In this step, we create the call data for sending 5 wei to an address. We then define the user operation object with the necessary values.

Step 5: Estimating Gas

let estimation = (await bundler.estimateUserOperationGas(
  user_operation
)) as GasEstimationResult;

// catch errors if there's any in the estimateUserOperationGas call
if ("code" in estimation) {
  console.log(estimation);
  return;
}

user_operation.callGasLimit = ethers.utils.hexlify(
  Math.round(Number(estimation.callGasLimit) * 1.2)
);

user_operation.preVerificationGas = ethers.utils.hexlify(
  Math.round(Number(estimation.preVerificationGas) * 1.2)
);

console.log(estimation);

Here, we estimate the gas required for the user operation and adjust the gas limits accordingly. Errors are caught and logged if there are any issues with the gas estimation.

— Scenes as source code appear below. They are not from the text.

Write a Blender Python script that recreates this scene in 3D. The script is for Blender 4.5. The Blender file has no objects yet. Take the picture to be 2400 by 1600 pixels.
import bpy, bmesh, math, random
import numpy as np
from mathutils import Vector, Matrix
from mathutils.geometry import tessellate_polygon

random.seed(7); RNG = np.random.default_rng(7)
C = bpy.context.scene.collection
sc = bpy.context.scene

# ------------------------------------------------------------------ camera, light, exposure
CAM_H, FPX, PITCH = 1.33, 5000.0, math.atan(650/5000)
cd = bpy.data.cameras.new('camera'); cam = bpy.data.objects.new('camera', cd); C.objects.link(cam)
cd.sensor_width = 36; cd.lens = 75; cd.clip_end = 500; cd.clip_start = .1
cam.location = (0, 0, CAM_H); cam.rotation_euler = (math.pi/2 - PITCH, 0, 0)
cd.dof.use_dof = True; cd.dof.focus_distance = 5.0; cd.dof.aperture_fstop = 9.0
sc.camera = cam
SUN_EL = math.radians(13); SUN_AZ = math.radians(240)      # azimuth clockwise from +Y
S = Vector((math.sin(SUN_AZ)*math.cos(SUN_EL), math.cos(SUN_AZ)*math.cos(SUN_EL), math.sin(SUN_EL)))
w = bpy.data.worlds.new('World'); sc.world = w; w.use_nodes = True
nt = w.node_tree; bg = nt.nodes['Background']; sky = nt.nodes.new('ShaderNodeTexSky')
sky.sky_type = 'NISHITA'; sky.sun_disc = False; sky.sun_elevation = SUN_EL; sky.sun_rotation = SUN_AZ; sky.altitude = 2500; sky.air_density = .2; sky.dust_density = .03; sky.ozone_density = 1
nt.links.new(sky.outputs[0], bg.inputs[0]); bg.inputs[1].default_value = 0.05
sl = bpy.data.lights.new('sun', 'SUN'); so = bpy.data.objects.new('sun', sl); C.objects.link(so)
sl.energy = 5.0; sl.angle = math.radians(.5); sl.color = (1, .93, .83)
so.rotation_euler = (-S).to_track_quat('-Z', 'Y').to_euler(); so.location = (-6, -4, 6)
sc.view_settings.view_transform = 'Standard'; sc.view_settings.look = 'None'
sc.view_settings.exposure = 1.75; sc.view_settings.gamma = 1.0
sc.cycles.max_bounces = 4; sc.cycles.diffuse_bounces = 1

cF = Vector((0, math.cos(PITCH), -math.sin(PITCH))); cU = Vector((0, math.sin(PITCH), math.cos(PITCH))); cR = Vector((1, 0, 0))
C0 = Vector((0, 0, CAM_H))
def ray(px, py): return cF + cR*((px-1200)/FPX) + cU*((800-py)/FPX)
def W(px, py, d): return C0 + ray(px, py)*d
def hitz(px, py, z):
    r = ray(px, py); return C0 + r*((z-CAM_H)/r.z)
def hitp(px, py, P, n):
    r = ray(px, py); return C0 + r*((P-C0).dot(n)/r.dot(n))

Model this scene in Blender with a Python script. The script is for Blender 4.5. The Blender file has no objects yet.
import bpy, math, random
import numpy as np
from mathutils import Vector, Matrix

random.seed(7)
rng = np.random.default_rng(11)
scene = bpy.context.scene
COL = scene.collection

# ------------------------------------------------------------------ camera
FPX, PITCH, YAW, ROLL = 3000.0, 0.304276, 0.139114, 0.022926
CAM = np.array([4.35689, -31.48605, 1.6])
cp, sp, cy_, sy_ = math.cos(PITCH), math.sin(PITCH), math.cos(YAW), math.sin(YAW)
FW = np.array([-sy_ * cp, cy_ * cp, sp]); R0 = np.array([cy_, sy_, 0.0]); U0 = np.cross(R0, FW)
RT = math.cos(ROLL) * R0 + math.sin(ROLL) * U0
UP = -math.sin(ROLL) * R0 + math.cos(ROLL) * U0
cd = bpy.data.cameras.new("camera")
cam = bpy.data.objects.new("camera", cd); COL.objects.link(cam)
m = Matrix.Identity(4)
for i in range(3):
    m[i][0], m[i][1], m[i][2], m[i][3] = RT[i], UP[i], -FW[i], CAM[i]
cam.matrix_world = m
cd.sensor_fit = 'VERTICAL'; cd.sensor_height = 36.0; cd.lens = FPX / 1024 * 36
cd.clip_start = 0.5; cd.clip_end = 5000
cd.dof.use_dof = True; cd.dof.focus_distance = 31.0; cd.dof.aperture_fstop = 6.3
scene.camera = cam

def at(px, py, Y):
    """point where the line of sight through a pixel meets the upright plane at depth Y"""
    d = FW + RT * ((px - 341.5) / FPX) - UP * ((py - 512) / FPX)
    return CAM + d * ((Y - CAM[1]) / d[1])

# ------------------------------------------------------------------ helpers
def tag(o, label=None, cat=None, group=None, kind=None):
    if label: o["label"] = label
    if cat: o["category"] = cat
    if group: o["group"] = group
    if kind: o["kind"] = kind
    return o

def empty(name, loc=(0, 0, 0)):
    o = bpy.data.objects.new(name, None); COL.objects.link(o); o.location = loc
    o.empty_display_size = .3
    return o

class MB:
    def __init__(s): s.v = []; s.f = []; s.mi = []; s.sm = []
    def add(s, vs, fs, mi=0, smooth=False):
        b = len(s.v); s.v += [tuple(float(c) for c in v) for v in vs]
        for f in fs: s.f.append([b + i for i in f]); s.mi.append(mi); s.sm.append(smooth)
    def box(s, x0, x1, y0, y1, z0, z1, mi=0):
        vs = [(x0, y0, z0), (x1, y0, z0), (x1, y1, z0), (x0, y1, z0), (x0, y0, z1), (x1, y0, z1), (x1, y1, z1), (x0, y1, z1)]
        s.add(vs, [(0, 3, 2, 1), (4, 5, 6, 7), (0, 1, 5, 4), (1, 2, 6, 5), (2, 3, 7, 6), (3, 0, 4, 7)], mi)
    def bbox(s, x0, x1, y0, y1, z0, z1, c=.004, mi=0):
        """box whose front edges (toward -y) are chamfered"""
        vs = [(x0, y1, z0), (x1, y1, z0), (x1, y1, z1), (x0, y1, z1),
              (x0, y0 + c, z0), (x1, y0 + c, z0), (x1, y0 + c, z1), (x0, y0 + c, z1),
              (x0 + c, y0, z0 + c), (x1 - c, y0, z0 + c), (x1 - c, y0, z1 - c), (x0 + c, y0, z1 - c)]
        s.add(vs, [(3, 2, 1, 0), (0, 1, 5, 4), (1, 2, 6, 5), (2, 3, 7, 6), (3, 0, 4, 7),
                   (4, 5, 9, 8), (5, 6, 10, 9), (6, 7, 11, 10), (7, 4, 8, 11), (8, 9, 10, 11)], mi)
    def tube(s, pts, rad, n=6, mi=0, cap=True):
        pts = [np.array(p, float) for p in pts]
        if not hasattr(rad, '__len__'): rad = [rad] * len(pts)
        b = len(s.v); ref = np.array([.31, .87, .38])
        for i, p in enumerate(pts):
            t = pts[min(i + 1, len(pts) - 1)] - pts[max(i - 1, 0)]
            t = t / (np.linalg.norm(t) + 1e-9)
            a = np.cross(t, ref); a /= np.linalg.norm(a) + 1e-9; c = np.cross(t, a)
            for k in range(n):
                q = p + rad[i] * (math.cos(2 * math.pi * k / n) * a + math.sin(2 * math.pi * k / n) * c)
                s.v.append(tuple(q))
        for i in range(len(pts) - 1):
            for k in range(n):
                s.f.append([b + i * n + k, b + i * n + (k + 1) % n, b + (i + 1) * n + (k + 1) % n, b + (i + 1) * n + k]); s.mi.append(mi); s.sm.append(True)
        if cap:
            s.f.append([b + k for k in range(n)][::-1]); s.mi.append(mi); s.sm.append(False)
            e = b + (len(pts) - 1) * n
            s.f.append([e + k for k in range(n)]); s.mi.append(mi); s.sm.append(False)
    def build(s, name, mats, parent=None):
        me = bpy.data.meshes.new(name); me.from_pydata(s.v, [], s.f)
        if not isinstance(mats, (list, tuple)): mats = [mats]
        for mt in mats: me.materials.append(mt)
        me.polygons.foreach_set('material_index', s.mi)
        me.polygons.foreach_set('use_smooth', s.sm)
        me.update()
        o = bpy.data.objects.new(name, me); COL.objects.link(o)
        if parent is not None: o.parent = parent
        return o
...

Step 6: Setting Fee Parameters

const jsonRpcNodeProvider = process.env.JSON_RPC_NODE_PROVIDER as string;
const provider = new ethers.providers.JsonRpcProvider(jsonRpcNodeProvider);
const feeData = await provider.getFeeData();

if (feeData.maxFeePerGas && feeData.maxPriorityFeePerGas) {
  user_operation.maxFeePerGas = ethers.utils.hexlify(
    Math.round(Number(feeData.maxFeePerGas) * 1.5)
  );

  user_operation.maxPriorityFeePerGas = ethers.utils.hexlify(
    Math.round(Number(feeData.maxFeePerGas) * 1.5)
  );
}

This segment retrieves fee data from the JSON RPC node provider and sets the maximum fee per gas and maximum priority fee per gas in the user operation.

Step 7: Signing and Sending the Transaction

const chainId = process.env.CHAIN_ID as string;

const user_operation_hash = getUserOperationHash(
  user_operation,
  entrypointAddress,
  chainId
);

user_operation.signature = await eoaSigner.signMessage(
  ethers.utils.hexZeroPad(user_operation_hash, 32)
);

const bundlerResponse = await bundler.sendUserOperation(user_operation);

console.log(bundlerResponse, "bundlerResponse");

In this step, we generate the user operation hash, sign it with the wallet, and send the gasless transaction to the Bundler. The response from the Bundler is then logged to the console.

Step 8: Handling Responses

if (
  "message" in bundlerResponse &&
  (bundlerResponse.message as string) == "AA21 didn't pay prefund"
) {
  console.log(
    "Please fund the new account address with some sepolia eth to pay for gas : " +
      newAccountAddress
  );
}

Finally, we check the Bundler's response and prompt for funding if the message indicates that prefunding is required.

This breakdown provides a clear understanding of each segment's purpose in the gasless transaction code using Candide Wallet on the Fuse Blockchain.

Step 4: Running the Code

  1. Save the provided code in a file (e.g., gasless_transaction.js).

  2. Run the script using the following command:

    npx ts-node index.ts gasless_transaction.js

  3. Follow any prompts or logs to fund the new account address if required.

Conclusion

Congratulations! You have successfully created a gasless transaction using Candide Wallet on the Fuse Blockchain. This tutorial has covered the essential steps to set up your environment, understand the provided code, and execute gasless transactions seamlessly. Feel free to explore and customize the code further based on your specific use cases and requirements.